Las dos primeras, el ¿qué puedo saber? Y el ¿qué debo saber?, son tan intrínsecas la una con la otra que debieran contestarse por sí solas, pero nos da cierta vergüenza tener que reconocer que cada día sabemos menos de lo que deberíamos aprender, ya que nos esforzamos por hacernos con lo que no tiene valor alguno… Y eso nos ocurre a todos y cada uno de nosotros en mayor o menor grado. Si nos parásemos a pensar un poco, deberíamos convenir que en esta vida, destinada a la adquisición de un aprendizaje concreto, por alguna causa o motivo; la consecuencia más lógica es que debamos saber aquello que podemos saber; y que se venga con ese propósito objetivo – cada cual el suyo, por supuesto – y que tales conocimientos sean compartidos con todos y entre todos, ya que servimos en un plan y estrategia colectiva: la humanidad.
Sin embargo, si nos fijamos en la agenda en que nos hemos forjado nuestros proyectos inmediatos, medios y futuros, se basan en tan solo que un par de cosas: en salidas y en comidas. Las dos idas sin venidas. Cuántas comidas nos hemos de engatillar y con quiénes, y cuántas salidas nos tenemos que programar y para qué… Ahí lo encerramos todo; ese es nuestro nivel existencial; a eso le damos genuino valor: tú pásatelo bien y lo demás no importa; la cuestión reside en hacer amiguismo del hedonismo, y lo demás ya vendrá por sí mismo… Y tan es así, que estamos absolutamente convencidos de que la auténtica valía reside en ser traídos y llevados, y bien comidos por mejor consumidos; y que se nos juzgará por las Guías Michelín que hayamos visitado y/o conocido, o que nos hayan conocido a nosotros. Solo hay un Dios, y el Inserso es su profeta.
De ahí que la tercera pregunta, ¿qué me cabe esperar?, ya se puede dar por contestada: ser bien movido y mejor comido; buena mesa y mantel y practicar turismo masivo, o pasivo, y tonto el último… Eso es lo que nos cabe esperar; lo que en verdad esperamos es lo que queremos esperar: el ji-jí, jo-jó en un continuo sin fin; el vacío más absoluto que imaginarse pueda uno… Uno como yo, claro, naturalmente, que estaba equivocado en tantas otras cosas, porque estaba convencido de otros tantos casos. Tremendamente equivocado, claro.
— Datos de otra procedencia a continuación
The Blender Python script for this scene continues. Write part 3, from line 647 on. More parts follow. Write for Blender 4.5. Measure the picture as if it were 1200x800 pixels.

Por eso mismo que la última pregunta kantiana resulta hasta absurda: ¿qué es el ser humano?.. Díganmelo ustedes, por favor, ¿qué es?, ¿qué somos?, ¿qué hemos hecho de nosotros mismos?, ¿en qué nos hemos convertido?.. Desde luego, en compuestos hormonales más que neuronales; en máquinas de sentir más que de pensar; en tratar de premiarnos a nosotros mismos más que en conocernos a nosotros mismos; en perdernos cuando deberíamos encontrarnos; en buscarnos por donde ya no estamos.
Einstein murió cuando estaba a punto de descubrir la “Teoría del Todo”, como él la llamaba… Una simple y sencilla fórmula magistral que englobaba la multiplicidad universal en el Uno. De habérnosla legado, tampoco la habríamos entendido, y no sé si hubiera servido para algo, salvo para desatar la mayor arma de destrucción masiva, tras haberlo explotado y vendido como viajes del Inserso a través del tiempo y del espacio. A nuestra estupidez humana tan solo le sirve como bomba, no como conocimiento. A la vista está y a los resultados del ahora me refiero. Si nuestros cerebros no son capaces de desliar más allá del “pasapalabra”, o del inmediato “pasalobien”, es que tampoco sabemos usarlos, mucho menos valorarlos, y entonces, ¿para qué molestarnos en lo que está más allá de nuestras capacidades?..
Mi gran duda es la siguiente: que a pesar de todo, yo me digo a mí mismo que, aún a costa de nuestra soberana estupidez, si el ser humano se hace igual a sí mismo determinadas preguntas, es porque, en buena lógica, en teoría está capacitado para hallar las respuestas correctas; pues si no fuera así, simplemente, no se las haría, ¿no?.. Lo que pasa es que somos la entidad con los medios en sí misma tanto como para ennoblecerse como para embrutecerse, y eso se demuestra a cada instante de nuestras respectivas vidas, tanto en privado como en colectivo… Soy consciente que, a mi edad, y llevando en la joroba del alma lo que llevo, mi mayor y mejor patrimonio es el mental. Por lo que le pido a Dios, y a los ángeles de guardia en cada momento, que me lo cuiden y me lo guarden hasta el final de los pocos almanaques que me quedan, si a bien lo tienen, y así lo disponen.
Es muy posible que, a la postre, el ser humano, su verdadera trans-cendencia, su genuina importancia, resida en la mente, y no en ninguna otra víscera; en su atributo intelectual, y no en su body talla XL y demás estiraje, companaje y baratija. El problema es que nos hemos tomado el billete cambiado en taquilla… Y así nos va después de todo, y a pesar de todo… Pues nada, nosotros mismos.